Barring Singapore (down 0.1%), all Asian stock markets have opened the day on a positive note with Japan (up 0.3%), Indonesia (up 0.6%) and South Korea (up 0.8%) leading the gains. The Indian share markets indices have opened the day on a flat note. The sectoral indices have opened mixed with stocks in the software and realty sector leading the gains. However, stocks in the consumer durables and healthcare space are facing maximum selling pressure.

The Sensex today is down by around 2 points, while the NSE-Nifty is down by around 6 points (0.1%). However, mid and small cap stocks have opened in the green with the BSE Mid Cap and BSE Small Cap indices up by around 0.3% each. The rupee is trading at Rs 54.89 to the US dollar.

Energy stocks have opened the day on a mixed note with Jindal Drill Ltd and Chennai Petroleum Corporation Ltd (CPCL) leading the gains. However, Gas Authority of India Ltd (GAIL) and Reliance Industries Ltd (RIL) have opened in the red. As per a leading financial daily, Oil & Natural Gas Corporation (ONGC) has received the clearance for its term of references (ToR) from the experts appraisal committee of the ministry of environment and forests (MoEF). The approval is for the 2,200 MW gas based project in Maharashtra. The project will require an investment worth Rs 99 bn. This will be the second gas based project proposed by ONGC after its 726 MW Tripura which is up and running. ONGC has indicated the assured gas supply from C-24 field and B-12 fields in Tapti Daman Block of Western Offshore Basin for the upcoming plant.
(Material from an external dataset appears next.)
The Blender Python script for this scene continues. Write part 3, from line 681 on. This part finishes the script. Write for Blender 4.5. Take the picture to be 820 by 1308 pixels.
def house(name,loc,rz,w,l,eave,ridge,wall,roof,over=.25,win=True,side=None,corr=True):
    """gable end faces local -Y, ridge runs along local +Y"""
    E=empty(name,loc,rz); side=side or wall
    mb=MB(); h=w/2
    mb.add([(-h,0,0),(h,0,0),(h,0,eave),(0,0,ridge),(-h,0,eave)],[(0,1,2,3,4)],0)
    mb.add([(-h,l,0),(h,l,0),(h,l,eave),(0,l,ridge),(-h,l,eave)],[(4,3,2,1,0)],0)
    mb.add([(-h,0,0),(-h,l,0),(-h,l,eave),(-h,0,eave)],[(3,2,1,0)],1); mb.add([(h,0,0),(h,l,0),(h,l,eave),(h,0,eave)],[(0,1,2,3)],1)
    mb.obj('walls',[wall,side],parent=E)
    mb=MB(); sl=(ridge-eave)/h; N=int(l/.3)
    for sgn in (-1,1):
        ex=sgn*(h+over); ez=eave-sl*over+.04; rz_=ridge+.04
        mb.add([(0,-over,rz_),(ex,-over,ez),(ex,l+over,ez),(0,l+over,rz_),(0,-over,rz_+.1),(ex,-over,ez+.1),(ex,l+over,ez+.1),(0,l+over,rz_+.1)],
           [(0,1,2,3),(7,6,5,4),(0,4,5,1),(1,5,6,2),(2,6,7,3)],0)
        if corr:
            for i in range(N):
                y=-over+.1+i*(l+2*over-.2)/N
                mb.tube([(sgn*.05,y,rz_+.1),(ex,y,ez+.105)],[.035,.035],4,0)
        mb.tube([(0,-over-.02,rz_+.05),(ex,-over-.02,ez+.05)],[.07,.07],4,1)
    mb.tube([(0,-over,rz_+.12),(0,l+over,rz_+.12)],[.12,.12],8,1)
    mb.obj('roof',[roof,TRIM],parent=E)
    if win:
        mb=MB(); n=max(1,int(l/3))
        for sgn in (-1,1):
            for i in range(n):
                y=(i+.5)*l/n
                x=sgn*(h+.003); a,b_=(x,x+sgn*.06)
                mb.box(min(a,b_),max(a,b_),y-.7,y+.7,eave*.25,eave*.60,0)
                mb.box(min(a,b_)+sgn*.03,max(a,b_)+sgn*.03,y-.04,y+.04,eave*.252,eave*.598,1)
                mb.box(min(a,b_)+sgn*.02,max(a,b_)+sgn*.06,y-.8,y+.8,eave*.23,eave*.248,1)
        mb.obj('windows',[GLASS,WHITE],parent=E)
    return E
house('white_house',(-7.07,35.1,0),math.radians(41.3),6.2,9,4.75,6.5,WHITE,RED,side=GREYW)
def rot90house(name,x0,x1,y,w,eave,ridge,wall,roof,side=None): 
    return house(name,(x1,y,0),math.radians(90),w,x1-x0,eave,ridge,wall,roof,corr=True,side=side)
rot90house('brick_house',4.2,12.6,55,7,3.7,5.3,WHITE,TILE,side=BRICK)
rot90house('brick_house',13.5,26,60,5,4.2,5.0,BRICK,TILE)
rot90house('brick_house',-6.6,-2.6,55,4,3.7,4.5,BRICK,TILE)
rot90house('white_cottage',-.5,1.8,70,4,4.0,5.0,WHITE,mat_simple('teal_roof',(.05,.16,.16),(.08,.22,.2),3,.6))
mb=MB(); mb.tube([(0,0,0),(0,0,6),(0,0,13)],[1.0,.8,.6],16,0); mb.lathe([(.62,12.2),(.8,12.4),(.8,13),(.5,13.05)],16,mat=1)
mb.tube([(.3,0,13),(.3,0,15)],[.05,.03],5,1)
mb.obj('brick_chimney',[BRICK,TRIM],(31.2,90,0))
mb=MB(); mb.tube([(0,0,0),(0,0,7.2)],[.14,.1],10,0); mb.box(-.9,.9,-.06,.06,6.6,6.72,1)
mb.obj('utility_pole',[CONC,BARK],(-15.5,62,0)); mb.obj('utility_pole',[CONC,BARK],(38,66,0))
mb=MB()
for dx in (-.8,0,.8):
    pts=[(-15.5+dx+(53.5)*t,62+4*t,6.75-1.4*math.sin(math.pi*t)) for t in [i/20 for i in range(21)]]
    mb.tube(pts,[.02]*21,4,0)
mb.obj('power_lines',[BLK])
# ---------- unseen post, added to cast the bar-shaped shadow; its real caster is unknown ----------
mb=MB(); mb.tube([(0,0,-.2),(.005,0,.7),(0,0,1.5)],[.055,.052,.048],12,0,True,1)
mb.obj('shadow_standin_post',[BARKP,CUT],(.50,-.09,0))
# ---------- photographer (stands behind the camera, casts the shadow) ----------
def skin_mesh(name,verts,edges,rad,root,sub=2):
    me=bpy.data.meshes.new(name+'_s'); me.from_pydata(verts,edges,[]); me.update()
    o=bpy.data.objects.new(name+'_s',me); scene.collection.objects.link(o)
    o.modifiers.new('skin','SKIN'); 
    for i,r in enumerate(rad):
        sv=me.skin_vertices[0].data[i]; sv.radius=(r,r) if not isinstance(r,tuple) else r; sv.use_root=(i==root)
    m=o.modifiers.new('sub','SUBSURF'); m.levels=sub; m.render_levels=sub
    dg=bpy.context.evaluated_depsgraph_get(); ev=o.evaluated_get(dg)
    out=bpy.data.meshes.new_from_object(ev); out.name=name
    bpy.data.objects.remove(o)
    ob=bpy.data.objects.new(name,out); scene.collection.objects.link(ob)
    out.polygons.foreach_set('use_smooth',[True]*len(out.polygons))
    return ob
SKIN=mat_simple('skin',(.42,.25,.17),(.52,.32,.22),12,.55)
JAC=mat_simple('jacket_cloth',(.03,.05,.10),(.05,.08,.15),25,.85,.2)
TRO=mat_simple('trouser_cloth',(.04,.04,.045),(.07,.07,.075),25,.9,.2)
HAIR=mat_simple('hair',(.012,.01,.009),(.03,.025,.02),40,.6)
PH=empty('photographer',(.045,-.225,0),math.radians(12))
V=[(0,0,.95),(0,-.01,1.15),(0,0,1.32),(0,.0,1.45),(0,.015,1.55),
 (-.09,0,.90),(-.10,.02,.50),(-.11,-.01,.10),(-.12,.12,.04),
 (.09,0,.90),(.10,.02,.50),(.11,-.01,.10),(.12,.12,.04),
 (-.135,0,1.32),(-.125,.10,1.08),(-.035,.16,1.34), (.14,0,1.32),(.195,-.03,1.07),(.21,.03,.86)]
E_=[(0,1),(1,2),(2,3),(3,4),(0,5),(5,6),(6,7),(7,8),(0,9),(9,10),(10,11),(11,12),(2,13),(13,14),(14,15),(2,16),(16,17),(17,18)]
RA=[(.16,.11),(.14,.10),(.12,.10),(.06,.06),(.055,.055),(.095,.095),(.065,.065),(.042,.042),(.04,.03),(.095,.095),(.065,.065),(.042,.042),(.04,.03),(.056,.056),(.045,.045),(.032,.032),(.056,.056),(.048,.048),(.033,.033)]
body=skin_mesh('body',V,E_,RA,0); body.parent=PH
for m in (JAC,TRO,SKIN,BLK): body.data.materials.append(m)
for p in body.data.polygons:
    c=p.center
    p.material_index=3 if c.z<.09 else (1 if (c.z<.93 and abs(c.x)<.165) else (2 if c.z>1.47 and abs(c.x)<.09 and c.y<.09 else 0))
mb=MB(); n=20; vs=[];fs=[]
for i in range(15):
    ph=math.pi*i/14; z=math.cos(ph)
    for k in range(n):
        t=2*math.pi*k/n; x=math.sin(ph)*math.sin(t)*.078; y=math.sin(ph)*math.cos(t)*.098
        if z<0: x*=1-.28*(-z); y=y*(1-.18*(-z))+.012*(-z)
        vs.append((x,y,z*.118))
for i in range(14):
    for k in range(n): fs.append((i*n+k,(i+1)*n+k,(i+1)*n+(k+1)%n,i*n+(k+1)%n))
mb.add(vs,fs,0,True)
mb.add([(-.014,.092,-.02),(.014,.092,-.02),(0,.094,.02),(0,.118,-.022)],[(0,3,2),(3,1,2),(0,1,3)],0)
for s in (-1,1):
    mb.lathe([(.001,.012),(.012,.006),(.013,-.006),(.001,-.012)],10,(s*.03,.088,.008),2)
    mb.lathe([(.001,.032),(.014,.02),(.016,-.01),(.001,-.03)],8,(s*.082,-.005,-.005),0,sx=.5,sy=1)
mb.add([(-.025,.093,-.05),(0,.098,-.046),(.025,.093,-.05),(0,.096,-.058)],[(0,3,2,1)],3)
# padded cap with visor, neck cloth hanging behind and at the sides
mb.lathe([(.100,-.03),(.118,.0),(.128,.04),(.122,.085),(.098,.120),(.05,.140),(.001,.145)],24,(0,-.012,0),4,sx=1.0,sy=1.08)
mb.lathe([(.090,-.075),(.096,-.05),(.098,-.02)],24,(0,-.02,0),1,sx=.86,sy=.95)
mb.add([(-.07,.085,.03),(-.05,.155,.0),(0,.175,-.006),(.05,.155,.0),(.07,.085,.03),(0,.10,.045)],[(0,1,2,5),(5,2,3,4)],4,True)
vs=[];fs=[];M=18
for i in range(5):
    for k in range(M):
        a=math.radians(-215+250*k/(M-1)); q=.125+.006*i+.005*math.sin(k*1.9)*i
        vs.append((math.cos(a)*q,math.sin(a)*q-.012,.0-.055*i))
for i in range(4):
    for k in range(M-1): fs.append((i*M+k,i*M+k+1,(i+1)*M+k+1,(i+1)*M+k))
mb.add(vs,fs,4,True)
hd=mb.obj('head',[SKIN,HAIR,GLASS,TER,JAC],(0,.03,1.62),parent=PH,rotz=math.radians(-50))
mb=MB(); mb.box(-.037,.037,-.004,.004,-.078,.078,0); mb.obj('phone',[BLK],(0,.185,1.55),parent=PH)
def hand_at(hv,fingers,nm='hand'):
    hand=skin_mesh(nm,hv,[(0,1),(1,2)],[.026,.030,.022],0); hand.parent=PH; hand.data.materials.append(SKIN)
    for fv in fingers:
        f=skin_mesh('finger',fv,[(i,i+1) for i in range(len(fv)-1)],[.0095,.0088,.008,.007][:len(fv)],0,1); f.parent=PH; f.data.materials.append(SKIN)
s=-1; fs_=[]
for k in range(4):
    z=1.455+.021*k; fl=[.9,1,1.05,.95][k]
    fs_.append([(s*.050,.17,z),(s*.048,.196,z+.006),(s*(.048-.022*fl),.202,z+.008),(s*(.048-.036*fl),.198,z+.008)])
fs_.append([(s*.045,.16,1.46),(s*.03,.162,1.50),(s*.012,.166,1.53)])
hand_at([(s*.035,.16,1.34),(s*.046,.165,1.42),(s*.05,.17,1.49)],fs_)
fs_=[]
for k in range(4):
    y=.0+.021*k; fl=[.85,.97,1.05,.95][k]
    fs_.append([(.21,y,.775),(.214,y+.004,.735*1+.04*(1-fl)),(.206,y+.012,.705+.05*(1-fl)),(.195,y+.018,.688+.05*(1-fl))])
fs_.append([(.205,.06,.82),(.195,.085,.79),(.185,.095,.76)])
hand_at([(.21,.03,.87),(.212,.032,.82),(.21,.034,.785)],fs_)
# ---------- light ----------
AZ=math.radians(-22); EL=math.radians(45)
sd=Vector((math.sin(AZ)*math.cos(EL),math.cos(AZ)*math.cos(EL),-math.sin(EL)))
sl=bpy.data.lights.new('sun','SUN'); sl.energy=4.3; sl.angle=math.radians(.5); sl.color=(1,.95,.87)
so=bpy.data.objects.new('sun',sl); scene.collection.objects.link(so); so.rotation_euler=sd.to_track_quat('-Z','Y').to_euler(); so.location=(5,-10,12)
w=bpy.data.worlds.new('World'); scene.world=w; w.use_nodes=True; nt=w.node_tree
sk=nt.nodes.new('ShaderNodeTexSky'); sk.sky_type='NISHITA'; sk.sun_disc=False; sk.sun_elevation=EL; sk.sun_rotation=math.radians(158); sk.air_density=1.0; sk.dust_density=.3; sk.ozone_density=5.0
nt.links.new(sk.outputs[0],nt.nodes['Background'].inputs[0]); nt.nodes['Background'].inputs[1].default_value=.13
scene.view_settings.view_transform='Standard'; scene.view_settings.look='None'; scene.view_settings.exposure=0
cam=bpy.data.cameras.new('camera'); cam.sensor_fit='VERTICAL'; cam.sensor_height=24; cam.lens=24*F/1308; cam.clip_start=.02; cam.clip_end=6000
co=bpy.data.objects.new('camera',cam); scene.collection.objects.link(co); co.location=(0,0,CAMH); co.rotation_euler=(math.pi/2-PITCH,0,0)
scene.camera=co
Auto stocks have opened the day mainly in red with Maharashtra Scooters and Force Motors Ltd leading the losses. Bajaj Auto Ltd has announced its financial results for the fourth quarter of the financial year 2013 (4QFY13). The net sales for the quarter were up by 3% on a year on year (YoY) basis. The operating margins during the quarter slipped to 17.6% from 20 .7% in the corresponding quarter last year. The margins were down mainly due to mainly due to the adverse product-mix and increase in other expenditure. The company has reported a 0.77% YoY decline in the bottomline for the quarter. This was mainly on account of weak demand and adverse product mix. However, the overall decline was limited to some extent by a higher contribution of other income that grew by 74 % YoY. The management has suggested that it does not see any growth in volumes in the short term.